INTERVIEWHollande sur Canal+: «Une opération reconquête de l’électorat bobo»

Hollande sur Canal+: «Une opération reconquête de l’électorat bobo»

INTERVIEWAprès l'interview donnée au magazine branché «Society», le chef de l'Etat sera dimanche dans l'émission de Canal+ «Le Supplément»...
Thibaut Le Gal

Propos recueillis par Thibaut Le Gal

François Hollande sera l’invité de Canal+ dimanche midi. Pour fêter ses trois ans de mandat, le chef de l’Etat a choisi Le Supplément: une émission iconoclaste, d’info-divertissement. Cette sortie intervient quelques semaines après une interview donnée au magazine «branché» Society. Pour Philippe Moreau Chevrolet, président et fondateur de l'agence de communication des dirigeants MCBG, le président tente de rassembler le cœur de l'électorat socialiste en vue de 2017.
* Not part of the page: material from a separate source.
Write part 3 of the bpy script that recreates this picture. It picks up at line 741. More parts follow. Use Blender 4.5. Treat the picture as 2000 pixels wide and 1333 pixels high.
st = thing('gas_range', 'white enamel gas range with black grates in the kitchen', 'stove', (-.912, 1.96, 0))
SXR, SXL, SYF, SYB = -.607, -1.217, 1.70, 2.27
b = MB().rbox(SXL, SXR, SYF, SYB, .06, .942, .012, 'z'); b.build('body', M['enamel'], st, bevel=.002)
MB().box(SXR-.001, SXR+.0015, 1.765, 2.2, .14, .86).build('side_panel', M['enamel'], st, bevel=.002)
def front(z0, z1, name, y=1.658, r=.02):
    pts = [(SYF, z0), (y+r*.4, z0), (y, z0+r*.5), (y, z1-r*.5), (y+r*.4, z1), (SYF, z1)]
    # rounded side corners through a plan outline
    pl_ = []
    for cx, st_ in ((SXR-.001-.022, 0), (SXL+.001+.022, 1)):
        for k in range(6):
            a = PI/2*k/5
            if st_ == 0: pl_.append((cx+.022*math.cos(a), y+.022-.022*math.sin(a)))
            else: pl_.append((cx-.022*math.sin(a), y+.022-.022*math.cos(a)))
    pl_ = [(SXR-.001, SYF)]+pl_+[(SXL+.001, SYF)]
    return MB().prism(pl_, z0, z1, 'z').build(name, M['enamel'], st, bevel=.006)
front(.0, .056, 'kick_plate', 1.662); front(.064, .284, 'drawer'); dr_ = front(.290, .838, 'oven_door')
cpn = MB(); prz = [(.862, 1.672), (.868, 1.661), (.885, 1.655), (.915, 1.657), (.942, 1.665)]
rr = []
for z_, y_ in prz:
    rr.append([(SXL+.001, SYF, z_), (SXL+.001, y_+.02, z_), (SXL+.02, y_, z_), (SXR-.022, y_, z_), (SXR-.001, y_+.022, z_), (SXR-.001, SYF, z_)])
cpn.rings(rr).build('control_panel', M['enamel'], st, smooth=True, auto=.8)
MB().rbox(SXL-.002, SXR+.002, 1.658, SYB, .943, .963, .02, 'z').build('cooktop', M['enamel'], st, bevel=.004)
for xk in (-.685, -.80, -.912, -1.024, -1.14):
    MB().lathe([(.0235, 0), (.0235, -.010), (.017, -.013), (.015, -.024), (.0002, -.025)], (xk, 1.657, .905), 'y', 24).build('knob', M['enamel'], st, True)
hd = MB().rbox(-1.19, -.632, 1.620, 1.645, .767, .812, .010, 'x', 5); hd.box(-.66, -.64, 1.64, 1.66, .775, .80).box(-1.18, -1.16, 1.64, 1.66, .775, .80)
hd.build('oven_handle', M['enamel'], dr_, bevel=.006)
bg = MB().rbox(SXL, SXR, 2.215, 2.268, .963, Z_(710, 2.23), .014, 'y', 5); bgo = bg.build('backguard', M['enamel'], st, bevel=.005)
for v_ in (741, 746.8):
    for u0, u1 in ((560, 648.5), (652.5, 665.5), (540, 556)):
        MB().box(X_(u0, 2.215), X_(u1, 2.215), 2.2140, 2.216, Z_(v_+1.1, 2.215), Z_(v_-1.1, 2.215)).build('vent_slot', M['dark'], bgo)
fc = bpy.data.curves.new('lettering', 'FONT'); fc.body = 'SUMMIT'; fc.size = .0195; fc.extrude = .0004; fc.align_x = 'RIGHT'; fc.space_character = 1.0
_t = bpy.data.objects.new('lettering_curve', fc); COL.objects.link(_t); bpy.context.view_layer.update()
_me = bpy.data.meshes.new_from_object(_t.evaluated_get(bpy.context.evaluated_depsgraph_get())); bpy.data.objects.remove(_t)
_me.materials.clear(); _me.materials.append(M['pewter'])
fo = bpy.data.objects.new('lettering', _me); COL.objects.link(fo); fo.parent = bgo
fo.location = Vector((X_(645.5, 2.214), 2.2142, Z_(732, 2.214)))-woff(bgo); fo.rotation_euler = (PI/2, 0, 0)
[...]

Comment expliquer ces choix de communication?

François Hollande n’est pas le seul à choisir Canal+, Manuel Valls également [Dans Conversation secrète diffusée mercredi]. C’est un plan com' concerté pour parler aux élites de gauche, aux CSP+, aux professions intellectuelles, le cœur de l’électorat socialiste. Le dimanche midi sur Canal, on ne s’adresse pas aux classes populaires. C’est une opération reconquête de l’électorat bobo. Il tente de ramener vers lui les électeurs déçus de 2012. Il est dans la droite ligne de sa communication depuis les attaques du 11 janvier. C’est aussi cet électorat qui était le plus mobilisé pendant les manifestations de soutien à Charlie Hebdo. François Hollande reconstitue une dynamique de campagne en vue de 2017.

N’est-ce pas un choix risqué?

Cela peut être considéré comme une provocation par l’aile gauche du parti. Pour eux, l’objectif est de parler aux classes populaires, de lutter contre les arguments du FN. La stratégie de Hollande est autre: on commence par les bobos et on finit par les classes populaires. C’est un jeu dangereux.

N’est-ce pas un peu tôt pour partir en campagne?

Il est toujours aussi impopulaire, donc le chemin sera long et compliqué. Mais il y a une autre raison. Manuel Valls communique beaucoup, et très bien. Il a réussi à être le champion de la gauche lors des départementales et à limiter les dégâts après la défaite. Pendant la campagne, il a éclipsé Hollande, pris toute la lumière. Quand il parle, la classe politique l’écoute et lui répond. Il sait se faire le centre de gravité du débat politique.

Pour l’instant, Hollande réussit à garder assez de poids chez les socialistes. On l’a vu lors des débats pour le Congrès PS, où la mention majoritaire contient à la fois les proches de Valls et Aubry. Le parti demeure Hollandais. Le président aime son Premier ministre car il est impopulaire à la gauche du PS. A l’inverse, Manuel Valls apprécie Hollande car il n’existe pas médiatiquement. Reste à savoir s’il osera un jour tuer le père comme Nicolas Sarkozy avait pu le faire avec Jacques Chirac.

Pourquoi choisir une émission d’info-divertissement?

Parce qu’il est en campagne. L’infontainment est aujourd’hui une étape indispensable dans la communication politique. Il n’y a plus beaucoup d’espace à la télévision pour parler politique. Ce type d’émission poils à gratter, innovante, est l'occasion.

Les politiques y vont pour se confronter à leur marionnette, répondre aux moqueries, montrer aux téléspectateurs qu’ils sont différents. C’est risqué car il y a aussi des humoristes, des gens qui ne sont pas journalistes, qui recherchent l’événement, sont dans la provocation. Mais François Hollande a du métier. Ce qui est plus surprenant, c’est de faire ce choix pour fêter ses trois ans. Symboliquement, le message sera très négatif pour la gauche de la gauche et les classes populaires.